To many journalists, Edward Snowden’s bombshell revelations last year about the National Security Agency’s surveillance activities carried troubling implications for their own work. Now knowing that the US government routinely collects data about its citizens’ e-mails and phone calls, won’t government employees be less likely to disclose newsworthy secrets, for fear that their private communications with reporters will be picked up in a dragnet?
That question framed a conversation among prominent journalists and lawyers at Columbia’s journalism school on January 30. The panel, hosted by the school’s Tow Center for Digital Journalism and moderated by center director Emily Bell, was part of a yearlong series of programs organized by the Tow Center under the title Journalism after Snowden, which will feature additional public events as well as original research projects.

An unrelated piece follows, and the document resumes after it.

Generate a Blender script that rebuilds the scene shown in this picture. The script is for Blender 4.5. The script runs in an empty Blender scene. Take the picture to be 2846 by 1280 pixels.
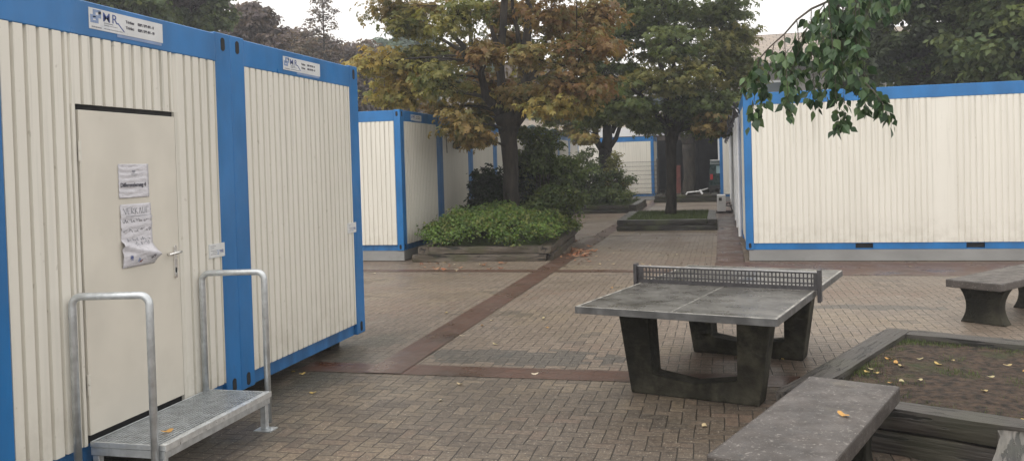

One of the panelists, Jill Abramson, the executive editor of the New York Times, said that Snowden’s revelations about NSA spying, together with the US government’s recent aggressiveness in pursuing criminal charges against leakers, has created “a real freeze” in the relationships between government sources and journalists.
David Schulz, an outside counsel for the Guardian, said the government’s surveillance capabilities are now so advanced that whistleblowers can no longer expect to remain anonymous. “There’s an ability to find out who gave out any information,” he said. “And we should all be very concerned about that. If we don’t have a mechanism that allows for whistleblowers, our whole society is going to suffer.”